Turning Web Design Upside-down

a wall of real fake doors

Think of a website like a storefront.

No one loves analogies more than I do. I’ve even used analogies to explain analogies. But sometimes they can be dangerous. If an analogy provides a mental model that mostly fits, it can blind a person to important truths.

A website is like a storefront, and it is nothing like a storefront. A storefront has one main entry point. A person can evaluate the storefront from the outside. A store owner has a large degree of control over the experience people have as they walk through the door. A website has many entry points. In fact, visitors coming from search engines and social media sites rarely come through the front entrance. In the case of TwoOctobers.com, 14% of visitors land on the home page.

Web designers often create a user experience that assumes visitors will see the home page of a site. In the worst cases, basic information establishing credibility and business focus only exists on the home page. When you think about how people are experiencing your site, you could be doing yourself a disservice.

Entry points for a website in a tree graph view

Designing for Entry Page Behavior

A few things to think about when designing pages and navigation:

  • Watch for hot entry pages and spend a little extra time on those. On this site, The Top 10 Free Places to List Your Business is the number one entry point. I’ve already gone back a few times to improve the post and tune the user experience. And I should probably be doing more. It is likely that your site has similar such entry points. Do you have a dusty old blog post or service description page that garners a lot of traffic? Spruce it up! Link to other related and popular content from that page, and consider adding text that explains who you are and what you do.
  • Don’t think of navigation as a hierarchy of categories (unless you are in the hierarchy-of-categories business), think of it as signage.  Good signage doesn’t try to tell you where everything is all the time, it focuses on what is close by or likely to be important to you.
  • Allocate design effort based on how people are using your site. Joshua Porter of User Interface Engineering proposes an approach that is the inverse of most people’s thinking: visitors spend most of their time deep in site content, so spend less time on your home page and more time improving the user experience of popular content sections. Read his article Prioritizing Design Time: A Long Tail Approach for a better explanation.

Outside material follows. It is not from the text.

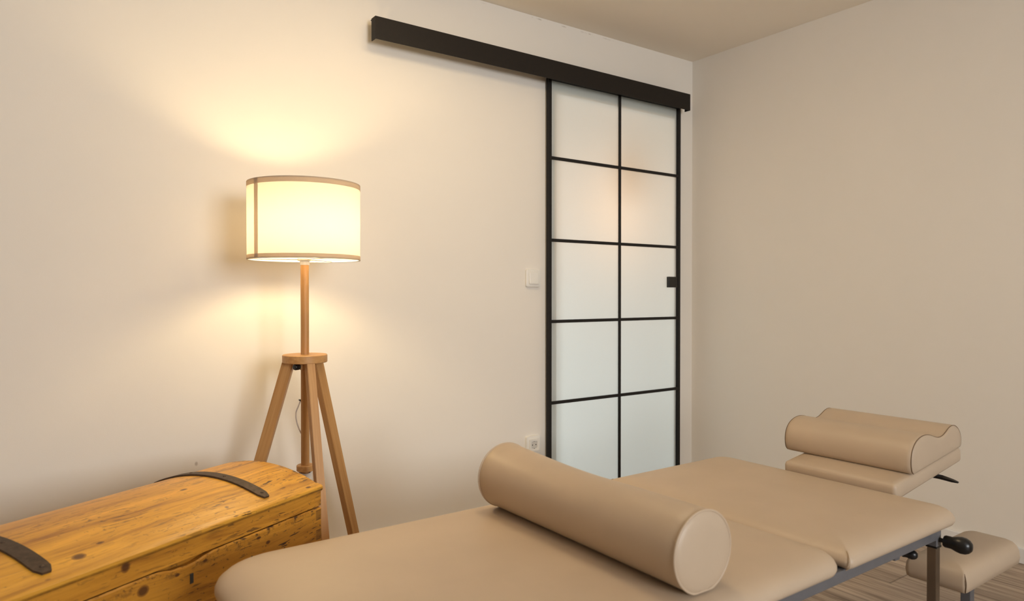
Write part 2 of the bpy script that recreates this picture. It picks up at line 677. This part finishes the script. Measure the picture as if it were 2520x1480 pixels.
# window in the back wall
w = thing('window_1', 'white framed two pane window opposite the lamp wall', 'window', (0, 0, 0), kind='structure')
b = BM()
fy0, fy1 = YB - 0.09, YB - 0.03
box(b, WX0, WX1, fy0, fy1, WZ0, WZ0 + 0.06)
box(b, WX0, WX1, fy0, fy1, WZ1 - 0.06, WZ1)
box(b, WX0, WX0 + 0.06, fy0, fy1, WZ0 + 0.06, WZ1 - 0.06)
box(b, WX1 - 0.06, WX1, fy0, fy1, WZ0 + 0.06, WZ1 - 0.06)
xm = (WX0 + WX1) / 2
box(b, xm - 0.04, xm + 0.04, fy0, fy1, WZ0 + 0.06, WZ1 - 0.06)
obj('window_frame', b, M_white, w)
b = BM()
box(b, WX0 + 0.06, WX1 - 0.06, YB - 0.066, YB - 0.06, WZ0 + 0.06, WZ1 - 0.06)
obj('pane', b, M_clear, w)

# hall behind the sliding door
b = BM()
HX0_, HX1_, HZ0_, HZ1_ = -1.40, -0.50, 0.12, 1.08
box(b, -2.55, HX0_, 1.6, 1.75, 0, H)
box(b, HX1_, 0.75, 1.6, 1.75, 0, H)
box(b, HX0_, HX1_, 1.6, 1.75, 0, HZ0_)
box(b, HX0_, HX1_, 1.6, 1.75, HZ1_, H)
struct('wall_hall', b, M_wall, 'cream hall wall with a low window behind the frosted door', 'wall')
b = BM()
box(b, 0.6, 0.75, T, 1.6, 0, H)
struct('wall_hall_end', b, M_wall, 'plain hall wall at the right end of the hall', 'wall')
b = BM()
box(b, -2.55, -2.40, T, 1.6, 0, H)
struct('wall_hall_entry', b, M_wall, 'plain hall wall at the far left of the hall', 'wall')

# ------------------------------------------------------------------ sliding door
door = thing('door_1', 'frosted glass sliding door with black grid bars beside the corner', 'door', (-0.567, -0.026, 0.012), kind='structure')
ox, oy, oz = door.location
Xa, Xb = -1.0115, -0.1235
ZT, ZB = 1.985, 0.012
yF, yK = -0.022, -0.010


def dbox(x0, x1, y0, y1, z0, z1, bev=0.0):
    b_ = BM()
    box(b_, x0 - ox, x1 - ox, y0 - oy, y1 - oy, z0 - oz, z1 - oz, bev)
    return b_


b = dbox(Xa + 0.004, Xb - 0.004, yF + 0.002, yK - 0.002, ZB + 0.004, ZT - 0.004)
b.normal_update()
for f in b.faces:
    f.material_index = 1 if f.normal.y < -0.5 else 0
obj('glass_pane', b, None, door, mats=[M_frost, M_clear])
obj('stile', dbox(Xa, -0.9925, yF - 0.006, yK, ZB, ZT, 0.0015), M_black, door)
obj('stile', dbox(-0.1410, Xb, yF - 0.006, yK, ZB, ZT, 0.0015), M_black, door)
obj('top_rail', dbox(-0.9925, -0.1410, yF - 0.004, yK, 1.953, ZT, 0.001), M_black, door)
obj('bottom_rail', dbox(-0.9925, -0.1410, yF - 0.008, yK, ZB, 0.04, 0.001), M_black, door)
obj('center_bar', dbox(-0.5698, -0.5565, yF - 0.006, yF + 0.002, 0.04, 1.953, 0.001), M_black, door)
for zc in (1.598, 1.224, 0.853, 0.481):
    for xa, xb in ((-0.9925, -0.5698), (-0.5565, -0.1410)):
        obj('cross_bar', dbox(xa, xb, yF - 0.006, yF + 0.002, zc - 0.0072, zc + 0.0072, 0.001), M_black, door)
hb = dbox(-0.222, -0.166, yF - 0.020, yF + 0.002, 1.0125, 1.0685, 0.002)
obj('door_handle', hb, M_rubber, door)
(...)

Data points on this topic – check out the articles too, they’re very good:

  • Andrew Hanelly of TMG Custom Media looked at web traffic for 20 different sites. For most, the home page was the entry point for fewer than 20% of visitors.
  • Joshua Porter found that the home page accounted for less than 10% of page views on www.uie.com.
  • Gerry McGovern, author and CEO of Customer Carewords reported on a general trend of diminishing traffic to sites’ home pages. I also really like Louise Hewitt‘s suggestions in the comments:
    • Usability test from a non-specific location (e.g. a blank desktop) and ask the user to complete the task.
    • Present sub-page wireframes first and then ‘collect together’ with a home page at the end of the design presentation.
    • Include non-page based designs for user journeys that start before the site is accessed and end after it.